Oaxaca

Brian Giesbrecht, Commentary, Culture Wars

Oaxaca is one of the best preserved colonial cities in Mexico. It has a bustling center, rich with busy markets – street vendors and music wherever you go. Oaxaca state has the largest percentage of Indigenous people in Mexico. Zapotec, Mix-tec and other peoples jostle together in the city, most living in villages in the three surrounding valleys. Sixteen different culturally distinct groups are represented, each with its own language and dialects.

The Olmec came first, then Zapotec, Mixtec, Aztec, and, ultimately, the Spanish. Each group rose, fell, and ultimately mixed.  Mexicans are basically Metis. Some with more Spanish blood and lighter complexioned, others darker and more Indigenous. Their culture is deep and rich.

The Indigenous groups govern themselves at the local level, according to their traditional ways. This includes dealing with less serious crimes and seeing to the usual administrative duties needed to keep villages and rural areas functioning. Despite such diversity, all Mexicans are equal in law, taking pride that the Mexican constitution makes everyone equal citizens.

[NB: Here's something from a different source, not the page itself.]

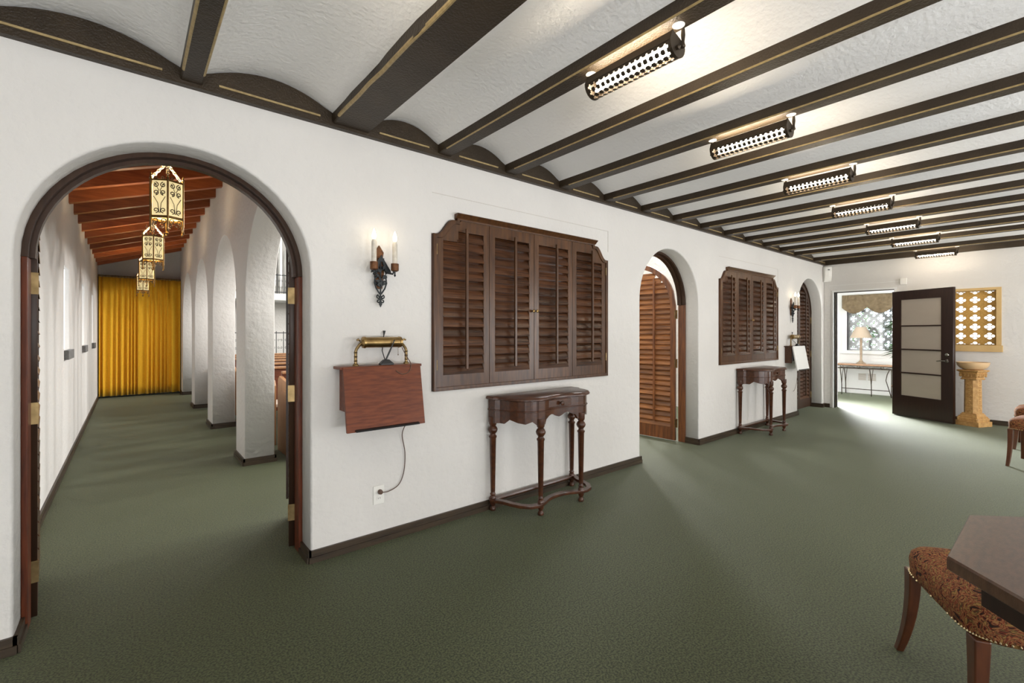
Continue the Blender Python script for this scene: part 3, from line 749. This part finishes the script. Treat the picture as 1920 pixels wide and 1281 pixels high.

In Mexico, there are no “status cards” providing one group superior rights. There are no special financial privileges, and everyone pays taxes. Mexicans take pride in the fact that they are self-reliant. While alcohol abuse is a problem – mainly the traditional pulque that Indians have made from agave since time immemorial, it is not nearly the massive problem that it is in Canada’s Indigenous communities.

So, the Mexican status quo is quite unlike that which prevails in Canada, where status Indians have status cards, special laws, special financial privileges, and special tax exemptions based purely on race. Mexico has no separate system, and Mexico’s Indigenous communities do not have the welfare dependency and alcohol-related child neglect problems that exist in many Canadian Indigenous communities.

Another striking difference between the Indigenous people of Mexico (basically everyone) and Canada’s Indigenous people is that in Mexico there is not the sense of grievance and victimhood that consumes Canada’s Indigenous people. Mexico lacks the endless series of victim inquiries and other demands on the federal government. Mexicans have no overriding belief that others are responsible for all their problems. Nor, do Mexicans have the sense of helplessness and dependency on the federal government and mainstream taxpayers. Mexicans are independent, self-reliant, proud of their independence.

And this seems odd, because as Mexican history unfolded there was no shortage of brutality and unfairness. Dominant tribes victimized the weaker ones.  And, when the Spanish arrived, brutality went off the scale. The “Encomienda ” system the Spanish introduced held the Indians in virtual slavery for five hundred years. And, the Catholic Church acted both as exploiter and protector. If one wanted to identify themselves as victim, the Indigenous people of Mexico would have good reason to make that claim. But they haven’t.

The Spanish were among the most brutal conquerors of old. The British in North America were pussycats compared to the fierce conquistadors. Spanish conquerors brutalized and exploited the Indians mercilessly. Yet, one only has to walk down a street in Oaxaca to recognize the contribution made by the Spanish. Their language served to unite the country. Their religion, remedied by the Mexican state takeover of all church property, still bring great comfort to much of the population. Oaxaca has beautiful churches on virtually every street corner. While the Spanish brought great suffering, they also made a tremendous contribution to what Mexico is today.

Not to say that Mexico lacks problems. The poverty is evident. In Oaxaca, one of the poorest states, most people get by on the minimum wage of 80 pesos a day. (80 pesos can buy a sandwich and a Coke at a tourist restaurant.) There are the usual tensions between areas and among groups – Mexico has its politics. And, Mexico being next door to a northern neighbor with an insatiable appetite for illegal drug, suffers from the tragedy of cartel corruption and violence.

So, despite having no end of problems, there is a real sense of brotherhood and sisterhood between Mexicans of all descents. And, with that, a strong sense of pride that everyone is equal under the law. Mexico’s diversity is honoured, and, while every citizen can celebrate their culture in their own way, there is the strong recognition that every citizen is, first and foremost, a Mexican. Every Mexican is equal under the law.

Mexico offers a model that Canada should consider.